What you are asked to do: The records below must be duplicated exactly, character for character.
::::::::::
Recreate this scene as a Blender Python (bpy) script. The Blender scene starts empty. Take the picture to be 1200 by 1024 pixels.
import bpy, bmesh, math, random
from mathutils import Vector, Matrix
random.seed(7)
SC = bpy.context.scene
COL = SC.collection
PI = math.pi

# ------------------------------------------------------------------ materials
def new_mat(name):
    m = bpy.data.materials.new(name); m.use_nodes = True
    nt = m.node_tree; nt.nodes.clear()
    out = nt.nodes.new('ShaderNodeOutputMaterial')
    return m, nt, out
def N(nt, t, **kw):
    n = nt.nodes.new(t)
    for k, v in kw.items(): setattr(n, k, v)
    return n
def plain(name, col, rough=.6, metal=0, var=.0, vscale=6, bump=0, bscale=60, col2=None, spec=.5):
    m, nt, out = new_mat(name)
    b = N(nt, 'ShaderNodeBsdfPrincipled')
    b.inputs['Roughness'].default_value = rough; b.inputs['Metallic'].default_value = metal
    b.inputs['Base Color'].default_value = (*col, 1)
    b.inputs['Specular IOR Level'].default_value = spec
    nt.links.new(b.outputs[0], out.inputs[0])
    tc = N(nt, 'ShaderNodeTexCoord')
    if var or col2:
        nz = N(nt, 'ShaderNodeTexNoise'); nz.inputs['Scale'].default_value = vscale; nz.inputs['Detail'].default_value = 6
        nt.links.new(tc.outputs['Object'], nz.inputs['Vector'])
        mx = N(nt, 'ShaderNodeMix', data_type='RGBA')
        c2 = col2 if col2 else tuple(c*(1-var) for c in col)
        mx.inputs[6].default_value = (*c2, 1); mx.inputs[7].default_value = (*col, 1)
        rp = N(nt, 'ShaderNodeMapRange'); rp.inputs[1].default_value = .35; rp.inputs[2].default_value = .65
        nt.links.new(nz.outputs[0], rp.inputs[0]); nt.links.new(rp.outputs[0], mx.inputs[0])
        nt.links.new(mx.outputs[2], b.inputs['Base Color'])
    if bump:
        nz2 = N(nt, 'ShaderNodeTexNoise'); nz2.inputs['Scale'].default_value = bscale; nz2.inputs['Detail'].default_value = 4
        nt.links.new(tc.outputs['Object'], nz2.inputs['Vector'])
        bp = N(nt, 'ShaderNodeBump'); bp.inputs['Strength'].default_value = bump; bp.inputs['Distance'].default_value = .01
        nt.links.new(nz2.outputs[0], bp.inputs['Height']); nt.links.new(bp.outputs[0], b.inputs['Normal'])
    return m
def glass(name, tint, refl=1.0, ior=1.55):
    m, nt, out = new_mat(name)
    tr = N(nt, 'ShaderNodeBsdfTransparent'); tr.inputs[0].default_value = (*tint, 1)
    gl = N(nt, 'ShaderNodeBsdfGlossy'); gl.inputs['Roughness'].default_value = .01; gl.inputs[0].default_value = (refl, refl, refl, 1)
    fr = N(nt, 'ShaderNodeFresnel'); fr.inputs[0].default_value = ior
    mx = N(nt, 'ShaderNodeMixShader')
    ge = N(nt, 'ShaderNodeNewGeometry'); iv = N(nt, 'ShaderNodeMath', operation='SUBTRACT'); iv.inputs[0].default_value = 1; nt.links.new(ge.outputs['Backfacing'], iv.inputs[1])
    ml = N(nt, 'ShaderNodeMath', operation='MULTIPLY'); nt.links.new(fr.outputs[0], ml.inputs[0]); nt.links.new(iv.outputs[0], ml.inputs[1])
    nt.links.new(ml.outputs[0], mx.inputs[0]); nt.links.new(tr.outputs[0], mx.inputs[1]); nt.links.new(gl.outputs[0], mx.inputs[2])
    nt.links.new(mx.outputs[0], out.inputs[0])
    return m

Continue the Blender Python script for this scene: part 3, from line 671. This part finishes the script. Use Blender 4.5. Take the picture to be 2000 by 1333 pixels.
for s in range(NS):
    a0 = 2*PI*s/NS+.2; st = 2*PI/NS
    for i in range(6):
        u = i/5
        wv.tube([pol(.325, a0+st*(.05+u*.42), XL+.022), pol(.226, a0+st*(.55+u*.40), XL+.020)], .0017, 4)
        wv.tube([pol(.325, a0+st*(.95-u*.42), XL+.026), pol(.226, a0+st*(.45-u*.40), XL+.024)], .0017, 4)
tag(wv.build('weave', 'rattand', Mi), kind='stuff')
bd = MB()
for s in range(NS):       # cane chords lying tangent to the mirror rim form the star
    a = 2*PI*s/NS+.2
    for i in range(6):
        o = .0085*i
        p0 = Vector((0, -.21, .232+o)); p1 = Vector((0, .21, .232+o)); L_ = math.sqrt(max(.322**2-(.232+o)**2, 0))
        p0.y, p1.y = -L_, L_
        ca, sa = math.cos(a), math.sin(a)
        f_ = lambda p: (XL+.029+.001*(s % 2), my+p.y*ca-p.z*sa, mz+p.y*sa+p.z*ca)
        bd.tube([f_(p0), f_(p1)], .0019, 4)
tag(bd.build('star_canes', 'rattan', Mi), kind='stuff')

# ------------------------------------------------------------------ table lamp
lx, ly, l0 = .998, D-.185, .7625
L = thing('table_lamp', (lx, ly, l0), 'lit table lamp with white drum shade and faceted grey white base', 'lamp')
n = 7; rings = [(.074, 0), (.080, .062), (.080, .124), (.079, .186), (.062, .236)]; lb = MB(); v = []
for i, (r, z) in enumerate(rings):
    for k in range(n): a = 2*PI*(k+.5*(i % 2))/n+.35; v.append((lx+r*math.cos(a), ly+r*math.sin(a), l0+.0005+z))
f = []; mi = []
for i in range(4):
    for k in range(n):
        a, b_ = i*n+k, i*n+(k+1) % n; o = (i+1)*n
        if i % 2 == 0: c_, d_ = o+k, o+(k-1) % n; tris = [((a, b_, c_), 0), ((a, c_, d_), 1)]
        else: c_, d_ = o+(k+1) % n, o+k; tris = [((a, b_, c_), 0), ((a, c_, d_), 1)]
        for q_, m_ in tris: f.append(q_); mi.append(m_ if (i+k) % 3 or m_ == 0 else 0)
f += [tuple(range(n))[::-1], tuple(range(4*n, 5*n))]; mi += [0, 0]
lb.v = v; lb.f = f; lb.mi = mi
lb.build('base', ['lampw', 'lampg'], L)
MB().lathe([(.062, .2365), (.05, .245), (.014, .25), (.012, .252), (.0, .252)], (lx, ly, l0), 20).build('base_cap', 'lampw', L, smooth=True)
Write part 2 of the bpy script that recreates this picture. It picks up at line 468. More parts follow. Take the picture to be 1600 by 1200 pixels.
::::::::::
Output of the exercise:
Recreate this scene as a Blender Python (bpy) script. The Blender scene starts empty. Take the picture to be 1200 by 1024 pixels.
import bpy, bmesh, math, random
from mathutils import Vector, Matrix
random.seed(7)
SC = bpy.context.scene
COL = SC.collection
PI = math.pi

# ------------------------------------------------------------------ materials
def new_mat(name):
    m = bpy.data.materials.new(name); m.use_nodes = True
    nt = m.node_tree; nt.nodes.clear()
    out = nt.nodes.new('ShaderNodeOutputMaterial')
    return m, nt, out
def N(nt, t, **kw):
    n = nt.nodes.new(t)
    for k, v in kw.items(): setattr(n, k, v)
    return n
def plain(name, col, rough=.6, metal=0, var=.0, vscale=6, bump=0, bscale=60, col2=None, spec=.5):
    m, nt, out = new_mat(name)
    b = N(nt, 'ShaderNodeBsdfPrincipled')
    b.inputs['Roughness'].default_value = rough; b.inputs['Metallic'].default_value = metal
    b.inputs['Base Color'].default_value = (*col, 1)
    b.inputs['Specular IOR Level'].default_value = spec
    nt.links.new(b.outputs[0], out.inputs[0])
    tc = N(nt, 'ShaderNodeTexCoord')
    if var or col2:
        nz = N(nt, 'ShaderNodeTexNoise'); nz.inputs['Scale'].default_value = vscale; nz.inputs['Detail'].default_value = 6
        nt.links.new(tc.outputs['Object'], nz.inputs['Vector'])
        mx = N(nt, 'ShaderNodeMix', data_type='RGBA')
        c2 = col2 if col2 else tuple(c*(1-var) for c in col)
        mx.inputs[6].default_value = (*c2, 1); mx.inputs[7].default_value = (*col, 1)
        rp = N(nt, 'ShaderNodeMapRange'); rp.inputs[1].default_value = .35; rp.inputs[2].default_value = .65
        nt.links.new(nz.outputs[0], rp.inputs[0]); nt.links.new(rp.outputs[0], mx.inputs[0])
        nt.links.new(mx.outputs[2], b.inputs['Base Color'])
    if bump:
        nz2 = N(nt, 'ShaderNodeTexNoise'); nz2.inputs['Scale'].default_value = bscale; nz2.inputs['Detail'].default_value = 4
        nt.links.new(tc.outputs['Object'], nz2.inputs['Vector'])
        bp = N(nt, 'ShaderNodeBump'); bp.inputs['Strength'].default_value = bump; bp.inputs['Distance'].default_value = .01
        nt.links.new(nz2.outputs[0], bp.inputs['Height']); nt.links.new(bp.outputs[0], b.inputs['Normal'])
    return m
def glass(name, tint, refl=1.0, ior=1.55):
    m, nt, out = new_mat(name)
    tr = N(nt, 'ShaderNodeBsdfTransparent'); tr.inputs[0].default_value = (*tint, 1)
    gl = N(nt, 'ShaderNodeBsdfGlossy'); gl.inputs['Roughness'].default_value = .01; gl.inputs[0].default_value = (refl, refl, refl, 1)
    fr = N(nt, 'ShaderNodeFresnel'); fr.inputs[0].default_value = ior
    mx = N(nt, 'ShaderNodeMixShader')
    ge = N(nt, 'ShaderNodeNewGeometry'); iv = N(nt, 'ShaderNodeMath', operation='SUBTRACT'); iv.inputs[0].default_value = 1; nt.links.new(ge.outputs['Backfacing'], iv.inputs[1])
    ml = N(nt, 'ShaderNodeMath', operation='MULTIPLY'); nt.links.new(fr.outputs[0], ml.inputs[0]); nt.links.new(iv.outputs[0], ml.inputs[1])
    nt.links.new(ml.outputs[0], mx.inputs[0]); nt.links.new(tr.outputs[0], mx.inputs[1]); nt.links.new(gl.outputs[0], mx.inputs[2])
    nt.links.new(mx.outputs[0], out.inputs[0])
    return m

Continue the Blender Python script for this scene: part 3, from line 671. This part finishes the script. Use Blender 4.5. Take the picture to be 2000 by 1333 pixels.
for s in range(NS):
    a0 = 2*PI*s/NS+.2; st = 2*PI/NS
    for i in range(6):
        u = i/5
        wv.tube([pol(.325, a0+st*(.05+u*.42), XL+.022), pol(.226, a0+st*(.55+u*.40), XL+.020)], .0017, 4)
        wv.tube([pol(.325, a0+st*(.95-u*.42), XL+.026), pol(.226, a0+st*(.45-u*.40), XL+.024)], .0017, 4)
tag(wv.build('weave', 'rattand', Mi), kind='stuff')
bd = MB()
for s in range(NS):       # cane chords lying tangent to the mirror rim form the star
    a = 2*PI*s/NS+.2
    for i in range(6):
        o = .0085*i
        p0 = Vector((0, -.21, .232+o)); p1 = Vector((0, .21, .232+o)); L_ = math.sqrt(max(.322**2-(.232+o)**2, 0))
        p0.y, p1.y = -L_, L_
        ca, sa = math.cos(a), math.sin(a)
        f_ = lambda p: (XL+.029+.001*(s % 2), my+p.y*ca-p.z*sa, mz+p.y*sa+p.z*ca)
        bd.tube([f_(p0), f_(p1)], .0019, 4)
tag(bd.build('star_canes', 'rattan', Mi), kind='stuff')

# ------------------------------------------------------------------ table lamp
lx, ly, l0 = .998, D-.185, .7625
L = thing('table_lamp', (lx, ly, l0), 'lit table lamp with white drum shade and faceted grey white base', 'lamp')
n = 7; rings = [(.074, 0), (.080, .062), (.080, .124), (.079, .186), (.062, .236)]; lb = MB(); v = []
for i, (r, z) in enumerate(rings):
    for k in range(n): a = 2*PI*(k+.5*(i % 2))/n+.35; v.append((lx+r*math.cos(a), ly+r*math.sin(a), l0+.0005+z))
f = []; mi = []
for i in range(4):
    for k in range(n):
        a, b_ = i*n+k, i*n+(k+1) % n; o = (i+1)*n
        if i % 2 == 0: c_, d_ = o+k, o+(k-1) % n; tris = [((a, b_, c_), 0), ((a, c_, d_), 1)]
        else: c_, d_ = o+(k+1) % n, o+k; tris = [((a, b_, c_), 0), ((a, c_, d_), 1)]
        for q_, m_ in tris: f.append(q_); mi.append(m_ if (i+k) % 3 or m_ == 0 else 0)
f += [tuple(range(n))[::-1], tuple(range(4*n, 5*n))]; mi += [0, 0]
lb.v = v; lb.f = f; lb.mi = mi
lb.build('base', ['lampw', 'lampg'], L)
MB().lathe([(.062, .2365), (.05, .245), (.014, .25), (.012, .252), (.0, .252)], (lx, ly, l0), 20).build('base_cap', 'lampw', L, smooth=True)
Write part 2 of the bpy script that recreates this picture. It picks up at line 468. More parts follow. Take the picture to be 1600 by 1200 pixels.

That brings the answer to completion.